When the Japanese attacked Pearl Harbor, the interventionists felt vindicated. So did the isolationists. FDR and that crowd had egged the Japs, and then the Germans, into war, said the isolationists. Be that as it may, Vandenberg had this pithy observation about December 7: “That day ended isolation for any realist.”
After the war, he said, “I am entirely willing to admit that America herself cannot prosper in a broken world.” He also said, “Ours must be the world’s moral leadership — or the world won’t have any.” Vandenberg espoused what he called “intelligent American self-interest,” or “enlightened self-interest.” (I think of today’s “principled realism” — a phrase whose meaning is conveniently opaque.) He was a man in the middle, with one-worlders to the left of him and die-hard isolationists to the right of him. (These were now led by Senator Robert Taft of Ohio, along with Colonel McCormick and his Chicago Tribune.)

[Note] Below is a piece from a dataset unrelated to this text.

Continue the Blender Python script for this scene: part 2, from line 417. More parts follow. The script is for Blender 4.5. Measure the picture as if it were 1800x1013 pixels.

Meijer’s subtitle — “The Man in the Middle of the American Century” — has more than one meaning.
Vandenberg helped birth the United Nations, the Marshall Plan, and NATO. He never made it to the presidency, or to the Republican nomination, but he was in the running, to varying degrees, quadrennially. He once joked, “When I die, I want the minister to be able to look down on me and say, ‘There would have been a great president.’”
Comments
Vandenberg died in his hometown in April 1951. Meijer writes, “The funeral at Park Congregational Church was Grand Rapids’ largest between those of middleweight champion Stanley Ketchel in 1910 and Vandenberg protégé Gerald Ford in 2007.”
I suppose I’m the ideal reader for this book: a political junkie from Michigan, consumed by some of the same issues that consumed Arthur Vandenberg. Yet anyone interested in American politics and world affairs would be absorbed by this book. In our crowded lives, we scarcely have time to look at a book. Frankly, I may read this one twice.